Os eleitores poderão julgar
Os opositores acham que a iniciativa segue um caminho errado. “A iniciativa foca em problemas difícies de serem identificados e que nem são realmente problemas do serviço público. A iniciativa popular não soluciona os problemas que ela diz identificar. Este procedimento é incompreensível”, critica Nordmann.
“A iniciativa partiu realmente do grande aumento de queixas dos consumidores. Lançamos a iniciativa porque observamos uma diluição da qualidade dos serviços públicos. Por isso é importante registrar na Constituição Federal uma definição de serviço público que seja respeitada, para evitar essa perda de qualidade”, contrapõe Ersan Berdoz.
A decisão entre estas duas posições opostas será dos consumidores, ou melhor, dos eleitores.
Serviço público
Consta da texto da iniciativa que o que eles apresentam também vale para empresas privadas “que tenham um contrato legal com o governo federal para prestação de serviços de base ou que sejam controladas direta ou indiretamente pelo governo federal por participação majoritária”.
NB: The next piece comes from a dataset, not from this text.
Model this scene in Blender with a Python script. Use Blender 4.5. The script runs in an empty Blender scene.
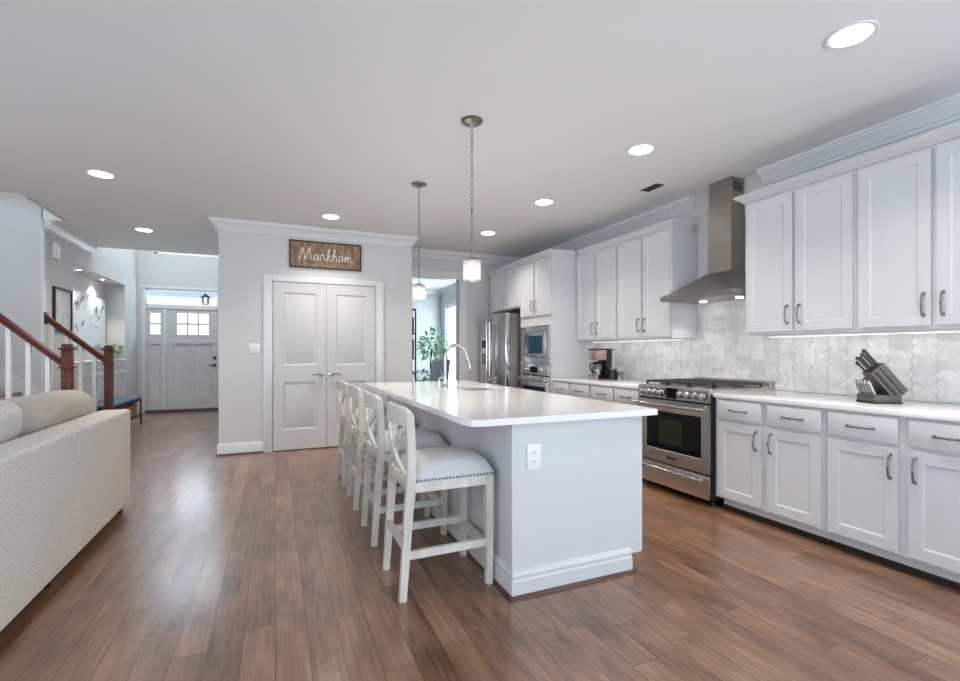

São três as empresas que se encaixam nesta categoria:
O Correio (Die Post) é uma sociedade anônima totalmente controlada pelo governo federal. Segundo dados oficiais, os Correios tinham em 2015 62.000 funcionários e um faturamento de 8,22 bilhões de francos suíços, com lucro de 645 milhões de francos.
A Empresa Suíça de Transporte Ferroviário (SBB) é a maior empresa de transporte público da Suíça. A SBB também pertence 100% ao governo federal, emprega cerca de 33.000 funcionários, tem uma arrecadação de 8,7 bilhões de francos suíços e lucro de 245 milhões de francos suíços.
A Swisscom é uma empresa de telecomunicações de gestão privada, mas com participação majoritária do governo federal (51,22%). A Swisscom empregava em 2015 cerca de 22.000 funcionários, registrou uma arrecadação de 11,7 bilhões de francos suíços e lucros no total de 1,4 milhão de francos suíços.